I have better things to do with my time than to baby-sit with a bunch of feuding children,” complains one manager. “It seems that someone is always mad at someone else, feuding with someone else, or refusing to work with him or her. What is this all about anyway?”
It is all about conflict, a normal and natural part of our workplace and personal lives. Conflict can be helpful in making necessary changes within the home or work environment. However, unresolved conflict can result in feelings of dissatisfaction, unhappiness, hopelessness, depression, and other emotions. It can result in behaviors such as physical or emotional withdrawal, resignation from jobs, dissolution of personal relations, aggression, and even violence.

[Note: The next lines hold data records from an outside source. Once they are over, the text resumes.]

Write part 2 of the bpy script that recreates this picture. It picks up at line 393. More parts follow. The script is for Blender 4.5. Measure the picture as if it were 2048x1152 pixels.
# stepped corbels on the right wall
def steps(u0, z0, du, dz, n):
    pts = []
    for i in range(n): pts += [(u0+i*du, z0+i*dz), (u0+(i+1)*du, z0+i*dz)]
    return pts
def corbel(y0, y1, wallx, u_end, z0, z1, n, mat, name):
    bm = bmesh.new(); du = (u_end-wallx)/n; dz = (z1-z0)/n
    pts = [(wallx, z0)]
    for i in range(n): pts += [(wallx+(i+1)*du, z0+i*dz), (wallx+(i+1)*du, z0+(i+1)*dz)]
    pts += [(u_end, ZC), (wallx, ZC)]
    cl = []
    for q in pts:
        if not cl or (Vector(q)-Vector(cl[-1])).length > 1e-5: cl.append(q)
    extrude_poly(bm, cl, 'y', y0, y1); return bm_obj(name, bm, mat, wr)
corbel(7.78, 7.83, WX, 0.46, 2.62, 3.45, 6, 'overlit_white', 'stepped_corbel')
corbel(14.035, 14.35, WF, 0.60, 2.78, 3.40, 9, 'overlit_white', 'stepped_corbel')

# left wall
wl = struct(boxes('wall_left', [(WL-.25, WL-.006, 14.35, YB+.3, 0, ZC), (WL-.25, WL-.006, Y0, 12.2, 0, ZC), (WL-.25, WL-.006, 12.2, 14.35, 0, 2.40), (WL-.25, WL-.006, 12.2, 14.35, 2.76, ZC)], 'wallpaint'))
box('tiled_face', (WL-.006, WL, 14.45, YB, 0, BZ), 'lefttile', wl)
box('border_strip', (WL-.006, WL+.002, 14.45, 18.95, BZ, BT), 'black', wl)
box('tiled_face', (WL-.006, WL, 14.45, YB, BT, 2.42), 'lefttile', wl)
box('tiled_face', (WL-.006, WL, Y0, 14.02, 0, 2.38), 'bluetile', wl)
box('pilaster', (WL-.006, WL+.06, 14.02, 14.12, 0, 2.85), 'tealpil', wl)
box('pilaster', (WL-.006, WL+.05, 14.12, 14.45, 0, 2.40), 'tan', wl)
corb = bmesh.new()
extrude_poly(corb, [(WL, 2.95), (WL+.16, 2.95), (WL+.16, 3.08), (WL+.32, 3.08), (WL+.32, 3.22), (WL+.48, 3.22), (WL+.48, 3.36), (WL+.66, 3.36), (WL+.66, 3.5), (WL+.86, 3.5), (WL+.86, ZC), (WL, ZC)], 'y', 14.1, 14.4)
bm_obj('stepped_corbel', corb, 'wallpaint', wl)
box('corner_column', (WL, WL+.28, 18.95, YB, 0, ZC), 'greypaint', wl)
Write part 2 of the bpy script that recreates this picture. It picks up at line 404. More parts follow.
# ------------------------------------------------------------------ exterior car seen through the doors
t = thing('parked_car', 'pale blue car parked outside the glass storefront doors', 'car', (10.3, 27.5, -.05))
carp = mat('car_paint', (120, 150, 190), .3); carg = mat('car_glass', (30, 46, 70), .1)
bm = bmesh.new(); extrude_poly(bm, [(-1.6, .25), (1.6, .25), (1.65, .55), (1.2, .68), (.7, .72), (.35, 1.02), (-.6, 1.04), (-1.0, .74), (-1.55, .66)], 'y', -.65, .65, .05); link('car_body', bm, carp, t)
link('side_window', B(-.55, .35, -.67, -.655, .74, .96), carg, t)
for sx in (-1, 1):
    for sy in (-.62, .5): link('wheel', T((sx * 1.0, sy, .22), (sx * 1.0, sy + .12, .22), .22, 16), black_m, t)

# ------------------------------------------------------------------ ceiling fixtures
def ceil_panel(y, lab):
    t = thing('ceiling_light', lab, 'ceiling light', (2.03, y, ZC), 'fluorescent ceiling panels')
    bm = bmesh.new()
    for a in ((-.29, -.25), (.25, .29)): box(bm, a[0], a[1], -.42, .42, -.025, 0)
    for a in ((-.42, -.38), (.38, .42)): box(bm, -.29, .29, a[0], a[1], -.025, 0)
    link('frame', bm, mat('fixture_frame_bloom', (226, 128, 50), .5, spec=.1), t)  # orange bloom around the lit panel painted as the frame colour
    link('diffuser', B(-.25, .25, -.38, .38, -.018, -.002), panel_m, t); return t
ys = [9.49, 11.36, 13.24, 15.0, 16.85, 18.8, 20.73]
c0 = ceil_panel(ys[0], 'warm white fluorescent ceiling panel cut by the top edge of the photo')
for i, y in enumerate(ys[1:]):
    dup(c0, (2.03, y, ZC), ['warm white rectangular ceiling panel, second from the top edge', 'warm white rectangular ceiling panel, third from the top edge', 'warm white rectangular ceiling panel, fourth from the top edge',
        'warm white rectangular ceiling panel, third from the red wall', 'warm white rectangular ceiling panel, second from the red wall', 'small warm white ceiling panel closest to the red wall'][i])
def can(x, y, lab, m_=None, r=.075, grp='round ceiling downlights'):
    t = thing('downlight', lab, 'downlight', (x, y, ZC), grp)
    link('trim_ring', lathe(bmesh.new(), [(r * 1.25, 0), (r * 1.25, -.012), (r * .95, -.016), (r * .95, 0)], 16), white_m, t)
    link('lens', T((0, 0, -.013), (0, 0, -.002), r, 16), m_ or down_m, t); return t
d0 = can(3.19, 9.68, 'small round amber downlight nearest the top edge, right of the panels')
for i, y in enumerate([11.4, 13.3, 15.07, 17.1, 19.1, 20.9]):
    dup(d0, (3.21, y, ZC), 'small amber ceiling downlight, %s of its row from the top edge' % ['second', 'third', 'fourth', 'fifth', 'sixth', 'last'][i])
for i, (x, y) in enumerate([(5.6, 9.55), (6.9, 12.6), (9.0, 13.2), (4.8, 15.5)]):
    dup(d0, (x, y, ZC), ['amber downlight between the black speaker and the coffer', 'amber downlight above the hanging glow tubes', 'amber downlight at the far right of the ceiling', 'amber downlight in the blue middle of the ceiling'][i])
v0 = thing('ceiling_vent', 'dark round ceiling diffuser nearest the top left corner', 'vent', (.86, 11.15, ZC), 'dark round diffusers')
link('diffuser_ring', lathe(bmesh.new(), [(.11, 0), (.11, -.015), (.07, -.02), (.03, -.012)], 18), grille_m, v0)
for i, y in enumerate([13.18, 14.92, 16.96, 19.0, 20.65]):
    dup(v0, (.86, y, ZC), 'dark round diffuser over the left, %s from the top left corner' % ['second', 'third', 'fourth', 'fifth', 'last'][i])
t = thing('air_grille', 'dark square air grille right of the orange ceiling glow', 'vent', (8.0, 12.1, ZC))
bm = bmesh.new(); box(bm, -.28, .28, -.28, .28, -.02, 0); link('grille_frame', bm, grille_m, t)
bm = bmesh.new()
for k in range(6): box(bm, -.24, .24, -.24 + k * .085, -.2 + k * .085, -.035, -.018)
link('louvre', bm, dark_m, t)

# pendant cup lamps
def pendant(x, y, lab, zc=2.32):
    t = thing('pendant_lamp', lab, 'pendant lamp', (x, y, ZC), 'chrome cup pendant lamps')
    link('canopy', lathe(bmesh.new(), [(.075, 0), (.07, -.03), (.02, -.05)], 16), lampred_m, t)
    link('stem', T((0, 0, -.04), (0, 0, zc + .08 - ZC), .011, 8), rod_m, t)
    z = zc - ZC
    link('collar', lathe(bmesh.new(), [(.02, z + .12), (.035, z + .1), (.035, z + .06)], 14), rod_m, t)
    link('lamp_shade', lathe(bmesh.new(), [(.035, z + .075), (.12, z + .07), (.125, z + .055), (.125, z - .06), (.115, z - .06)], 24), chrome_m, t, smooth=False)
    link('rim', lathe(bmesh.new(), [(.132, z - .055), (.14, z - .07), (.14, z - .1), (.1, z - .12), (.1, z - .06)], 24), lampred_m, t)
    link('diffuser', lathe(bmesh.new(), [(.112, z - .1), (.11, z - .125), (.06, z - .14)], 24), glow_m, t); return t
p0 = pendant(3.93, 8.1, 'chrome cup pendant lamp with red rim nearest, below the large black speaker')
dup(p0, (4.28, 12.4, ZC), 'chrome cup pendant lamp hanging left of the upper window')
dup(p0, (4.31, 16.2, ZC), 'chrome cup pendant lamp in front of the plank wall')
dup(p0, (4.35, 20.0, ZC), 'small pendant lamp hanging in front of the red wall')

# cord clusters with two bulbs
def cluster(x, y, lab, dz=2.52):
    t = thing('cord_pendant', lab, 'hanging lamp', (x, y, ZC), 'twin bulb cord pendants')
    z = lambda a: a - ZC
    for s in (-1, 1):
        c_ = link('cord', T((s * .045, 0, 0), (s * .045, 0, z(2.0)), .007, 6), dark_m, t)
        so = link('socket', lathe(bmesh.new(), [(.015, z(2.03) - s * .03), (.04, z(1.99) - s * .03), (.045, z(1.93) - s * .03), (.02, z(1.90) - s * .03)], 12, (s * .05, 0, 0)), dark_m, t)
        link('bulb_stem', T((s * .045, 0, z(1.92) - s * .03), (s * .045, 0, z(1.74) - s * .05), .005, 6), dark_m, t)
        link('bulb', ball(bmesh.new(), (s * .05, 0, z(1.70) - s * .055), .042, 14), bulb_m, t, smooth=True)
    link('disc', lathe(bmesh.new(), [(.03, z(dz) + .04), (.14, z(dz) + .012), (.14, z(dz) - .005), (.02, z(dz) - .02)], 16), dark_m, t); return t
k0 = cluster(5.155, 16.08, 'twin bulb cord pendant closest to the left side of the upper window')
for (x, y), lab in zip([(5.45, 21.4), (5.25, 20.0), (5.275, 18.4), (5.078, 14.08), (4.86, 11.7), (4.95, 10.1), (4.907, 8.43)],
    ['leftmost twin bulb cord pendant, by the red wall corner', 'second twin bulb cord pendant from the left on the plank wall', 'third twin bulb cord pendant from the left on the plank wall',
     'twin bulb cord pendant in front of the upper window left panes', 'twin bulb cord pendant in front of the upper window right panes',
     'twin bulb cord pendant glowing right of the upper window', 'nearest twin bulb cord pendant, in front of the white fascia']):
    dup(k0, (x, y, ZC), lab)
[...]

Communication is both the cause of and the remedy for conflict. Understanding how to effectively communicate, and how to satisfactorily resolve disputes, can lead to a happier, more productive life. Communication and conflict resolution skills must be learned. Most often, poor communication and conflict resolution styles must be corrected and replaced with approaches that are more conducive to creating peace in the workplace and at home.
The workplace setting is fertile breeding ground for conflicts because of the dynamics and interdependency of the employee-to-employee, customer-to-employee, and employee-to-outside vendor relationships. Recognizing and addressing the factors that give rise to the potential for conflict can have a positive impact on workplace and the productivity in the workplace.
It is all about conflict in the workplace. Is it avoidable? Is it preventable? Is it necessary? The answer to all of these questions is “yes.”
Most people fear conflict and see it as something to avoid. In fact, conflict is a normal and natural part of our lives, both professionally and personally. Conflict in the right setting, handled in the right way, can be beneficial. It is through conflict that an awareness of the need for some necessary changes can be made – at work and at home.